To do.
Extract precisely the lines of the entries below, from the first line through the line containing "scene = bpy.context.scene".

------------------------------------------------------------

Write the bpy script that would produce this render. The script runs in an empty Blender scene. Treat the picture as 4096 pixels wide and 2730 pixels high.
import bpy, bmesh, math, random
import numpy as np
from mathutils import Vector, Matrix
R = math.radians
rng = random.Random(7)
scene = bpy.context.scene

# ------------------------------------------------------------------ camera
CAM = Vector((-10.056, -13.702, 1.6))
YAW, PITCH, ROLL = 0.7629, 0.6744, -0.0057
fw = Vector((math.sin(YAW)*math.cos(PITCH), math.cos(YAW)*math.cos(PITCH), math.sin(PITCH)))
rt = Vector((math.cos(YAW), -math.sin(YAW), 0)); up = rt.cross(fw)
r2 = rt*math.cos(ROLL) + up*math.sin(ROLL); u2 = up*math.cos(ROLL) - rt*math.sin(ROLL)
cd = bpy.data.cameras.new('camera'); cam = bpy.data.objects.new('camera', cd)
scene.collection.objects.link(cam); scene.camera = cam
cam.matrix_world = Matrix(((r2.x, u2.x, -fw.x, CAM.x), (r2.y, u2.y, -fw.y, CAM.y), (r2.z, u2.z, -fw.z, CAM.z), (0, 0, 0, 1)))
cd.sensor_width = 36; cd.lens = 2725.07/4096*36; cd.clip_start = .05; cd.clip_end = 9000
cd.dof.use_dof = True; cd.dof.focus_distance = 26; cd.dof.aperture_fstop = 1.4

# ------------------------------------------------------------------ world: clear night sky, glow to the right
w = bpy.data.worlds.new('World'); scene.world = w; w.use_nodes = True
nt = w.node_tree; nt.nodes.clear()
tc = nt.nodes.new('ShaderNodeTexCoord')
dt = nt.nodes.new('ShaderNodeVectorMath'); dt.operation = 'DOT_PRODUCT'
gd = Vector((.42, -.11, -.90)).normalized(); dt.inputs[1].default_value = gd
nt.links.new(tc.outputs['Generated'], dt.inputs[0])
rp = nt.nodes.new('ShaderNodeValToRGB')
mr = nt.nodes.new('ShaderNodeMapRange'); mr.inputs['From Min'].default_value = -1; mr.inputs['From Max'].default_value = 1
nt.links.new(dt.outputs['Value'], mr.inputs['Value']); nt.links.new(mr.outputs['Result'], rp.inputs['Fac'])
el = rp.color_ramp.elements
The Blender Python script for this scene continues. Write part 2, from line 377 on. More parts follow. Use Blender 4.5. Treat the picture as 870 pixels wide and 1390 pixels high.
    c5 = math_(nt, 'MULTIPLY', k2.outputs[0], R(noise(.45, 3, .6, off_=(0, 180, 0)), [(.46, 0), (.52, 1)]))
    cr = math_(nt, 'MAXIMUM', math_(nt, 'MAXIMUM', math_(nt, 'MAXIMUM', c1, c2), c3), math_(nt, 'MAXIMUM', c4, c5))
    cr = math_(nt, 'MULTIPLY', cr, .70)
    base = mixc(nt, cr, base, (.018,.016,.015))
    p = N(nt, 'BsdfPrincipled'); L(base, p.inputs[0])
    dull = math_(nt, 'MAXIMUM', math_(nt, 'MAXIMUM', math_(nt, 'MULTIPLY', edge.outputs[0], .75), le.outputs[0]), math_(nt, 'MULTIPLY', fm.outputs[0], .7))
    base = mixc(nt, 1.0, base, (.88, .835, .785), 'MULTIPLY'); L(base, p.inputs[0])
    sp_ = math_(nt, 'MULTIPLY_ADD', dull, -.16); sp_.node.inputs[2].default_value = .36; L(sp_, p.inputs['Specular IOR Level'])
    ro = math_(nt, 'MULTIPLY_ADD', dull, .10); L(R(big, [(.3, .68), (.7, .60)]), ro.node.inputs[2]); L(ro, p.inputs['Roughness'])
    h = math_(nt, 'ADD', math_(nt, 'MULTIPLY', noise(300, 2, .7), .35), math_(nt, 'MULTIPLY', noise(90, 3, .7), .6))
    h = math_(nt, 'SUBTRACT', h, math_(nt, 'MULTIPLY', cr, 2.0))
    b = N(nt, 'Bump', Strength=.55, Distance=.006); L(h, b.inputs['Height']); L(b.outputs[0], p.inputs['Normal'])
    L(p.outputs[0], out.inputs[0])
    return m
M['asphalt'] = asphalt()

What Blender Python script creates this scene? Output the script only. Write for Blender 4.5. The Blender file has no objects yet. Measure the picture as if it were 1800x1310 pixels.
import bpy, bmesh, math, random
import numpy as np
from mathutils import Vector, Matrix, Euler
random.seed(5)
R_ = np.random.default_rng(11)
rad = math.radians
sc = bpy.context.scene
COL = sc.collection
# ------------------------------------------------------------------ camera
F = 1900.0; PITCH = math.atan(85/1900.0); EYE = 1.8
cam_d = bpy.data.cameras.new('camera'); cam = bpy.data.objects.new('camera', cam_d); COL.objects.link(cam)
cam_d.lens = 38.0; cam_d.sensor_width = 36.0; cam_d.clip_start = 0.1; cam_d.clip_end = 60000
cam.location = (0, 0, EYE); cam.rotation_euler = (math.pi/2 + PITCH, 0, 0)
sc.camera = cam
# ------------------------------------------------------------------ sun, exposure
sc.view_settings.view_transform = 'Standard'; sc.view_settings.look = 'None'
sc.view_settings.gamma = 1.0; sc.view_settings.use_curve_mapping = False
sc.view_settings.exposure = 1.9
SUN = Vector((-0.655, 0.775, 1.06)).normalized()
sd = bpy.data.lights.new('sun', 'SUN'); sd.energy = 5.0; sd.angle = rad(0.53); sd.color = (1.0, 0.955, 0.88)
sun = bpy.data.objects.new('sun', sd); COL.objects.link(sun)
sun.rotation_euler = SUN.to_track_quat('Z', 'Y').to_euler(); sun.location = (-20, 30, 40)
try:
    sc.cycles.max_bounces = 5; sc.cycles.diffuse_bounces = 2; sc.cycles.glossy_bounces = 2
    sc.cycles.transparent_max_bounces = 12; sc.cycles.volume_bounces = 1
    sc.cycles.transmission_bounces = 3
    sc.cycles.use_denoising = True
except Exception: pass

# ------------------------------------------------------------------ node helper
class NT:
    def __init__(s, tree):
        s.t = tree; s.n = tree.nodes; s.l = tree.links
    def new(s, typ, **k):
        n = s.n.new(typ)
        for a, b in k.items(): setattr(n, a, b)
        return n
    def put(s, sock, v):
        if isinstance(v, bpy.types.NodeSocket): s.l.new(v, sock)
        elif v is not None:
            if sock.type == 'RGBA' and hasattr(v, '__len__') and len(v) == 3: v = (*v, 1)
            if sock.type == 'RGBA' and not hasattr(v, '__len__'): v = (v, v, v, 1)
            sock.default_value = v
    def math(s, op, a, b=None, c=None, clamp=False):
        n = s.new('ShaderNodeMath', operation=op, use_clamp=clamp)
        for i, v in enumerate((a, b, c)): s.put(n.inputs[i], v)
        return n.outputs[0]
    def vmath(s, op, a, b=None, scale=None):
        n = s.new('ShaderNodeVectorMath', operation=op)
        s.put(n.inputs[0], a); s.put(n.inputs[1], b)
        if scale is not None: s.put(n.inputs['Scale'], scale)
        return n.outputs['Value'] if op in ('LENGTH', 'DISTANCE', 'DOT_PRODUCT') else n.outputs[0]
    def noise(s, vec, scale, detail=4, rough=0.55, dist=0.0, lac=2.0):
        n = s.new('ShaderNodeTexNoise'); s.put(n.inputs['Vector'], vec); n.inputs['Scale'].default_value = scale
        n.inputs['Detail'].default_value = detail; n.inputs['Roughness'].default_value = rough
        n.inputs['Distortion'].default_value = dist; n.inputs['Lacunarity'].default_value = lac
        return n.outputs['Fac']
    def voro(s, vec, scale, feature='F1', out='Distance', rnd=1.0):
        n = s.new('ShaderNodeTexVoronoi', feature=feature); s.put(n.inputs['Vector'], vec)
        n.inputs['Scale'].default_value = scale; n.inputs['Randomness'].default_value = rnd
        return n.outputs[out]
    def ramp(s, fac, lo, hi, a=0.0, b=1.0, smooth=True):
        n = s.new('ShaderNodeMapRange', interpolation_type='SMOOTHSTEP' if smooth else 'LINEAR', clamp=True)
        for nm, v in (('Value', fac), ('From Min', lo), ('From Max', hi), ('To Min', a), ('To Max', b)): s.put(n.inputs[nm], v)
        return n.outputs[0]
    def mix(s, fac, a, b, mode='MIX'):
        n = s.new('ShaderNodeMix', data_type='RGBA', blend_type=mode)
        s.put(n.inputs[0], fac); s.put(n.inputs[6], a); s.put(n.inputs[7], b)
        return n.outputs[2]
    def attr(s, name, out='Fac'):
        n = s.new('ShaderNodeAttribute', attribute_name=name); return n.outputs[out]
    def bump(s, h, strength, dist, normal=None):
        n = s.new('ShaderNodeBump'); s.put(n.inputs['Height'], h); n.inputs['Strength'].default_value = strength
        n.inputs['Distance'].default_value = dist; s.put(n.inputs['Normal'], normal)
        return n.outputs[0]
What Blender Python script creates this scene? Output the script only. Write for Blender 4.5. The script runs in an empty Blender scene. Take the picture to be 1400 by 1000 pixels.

------------------------------------------------------------

Reply to the exercise.
Write the bpy script that would produce this render. The script runs in an empty Blender scene. Treat the picture as 4096 pixels wide and 2730 pixels high.
import bpy, bmesh, math, random
import numpy as np
from mathutils import Vector, Matrix
R = math.radians
rng = random.Random(7)
scene = bpy.context.scene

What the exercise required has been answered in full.